Dans cette première partie, Timothée Chalamet est de presque tous les plans. Droit comme un “i”, fin comme une brindille, fragile d’apparence, l’acteur franco-américain au regard acéré impressionne, à l’instar d’un personnage souvent pris de haut par ses proches comme les Fremen.
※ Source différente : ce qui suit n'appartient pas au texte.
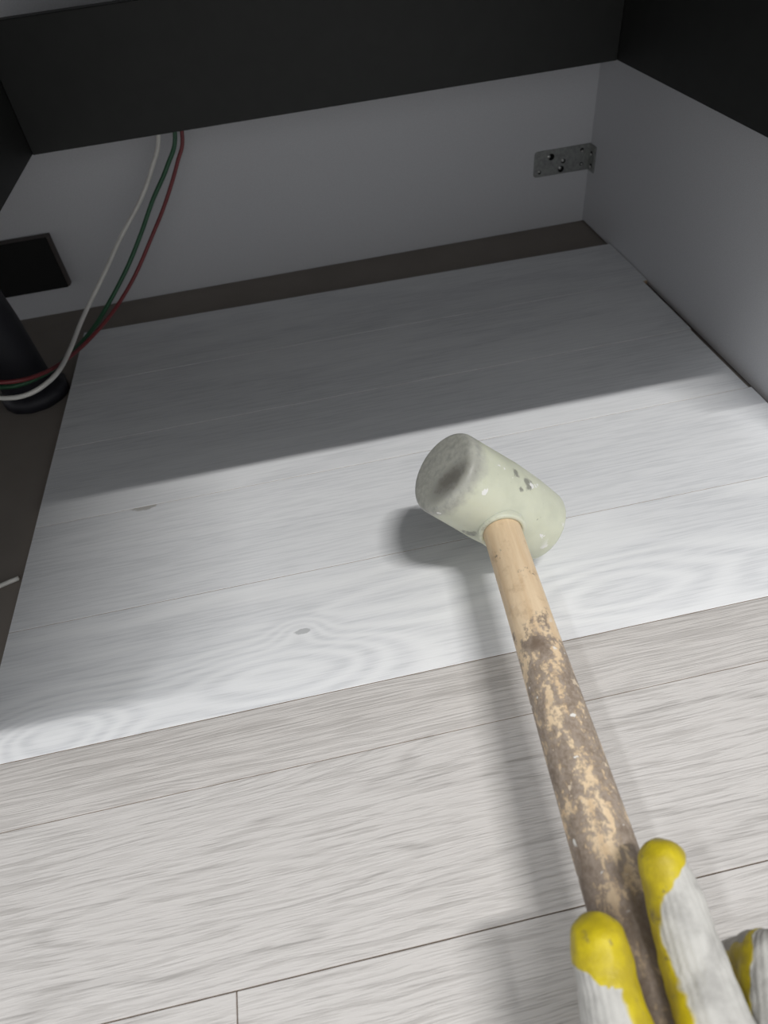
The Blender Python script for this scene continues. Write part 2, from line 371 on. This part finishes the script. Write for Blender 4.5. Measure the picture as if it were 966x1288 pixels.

Il incarne adroitement un Paul en apparence dépassé mais dont l’intuition et les rêves le sauvent de la mort qui ne cesse de le suivre. 20 ans après la sortie de Matrix, il est le nouveau Neo, l’élu, avec qui on découvre les dessous stratégiques, et mortifères, dans un univers régi par un empereur du nom de Padishah Shaddam IV.

Le grand pari de ce film se lit entre les lignes du livre : celui de créer à la fois un film immense, pour mieux aborder ces mondes imaginaires, tout en s’attachant à être au plus près des émotions de Paul, ce jeune prince, coincé entre son devenir royal, une mère qui l’a touché d’un enseignement œuvrant à surpasser ses facultés et un destin qui le dépasse et le perturbe.

Avec Dune, première partie, le pari est largement réussi. Le nouveau long-métrage de Denis Villeneuve donne l’impression d’incarner à lui tout seul une forme d’apothéose des blockbusters “raffinés” des années 2010, dans la lignée du travail de Christopher Nolan. Du casting aux costumes en passant par le travail musical, le montage, l’attachement aux détails pour mieux raconter ce qui est grand, le cinéaste canadien ouvre une nouvelle porte cinématographique qu’on n’a plus envie de refermer, aidé par le travail photo de Greig Fraser (à qui on doit notamment Rogue One, et ce n’est pas anodin en termes de création d’univers) et le talent de ses acteurs.

“Fear is the mind killer” annonce dame Jessica : la phrase pourrait être exactement celle qui a dû traverser l’esprit de Denis Villeneuve à l’idée même d’adapter cette histoire. On peut désormais le confirmer : Denis Villeneuve a du Paul Atreides dans le sang.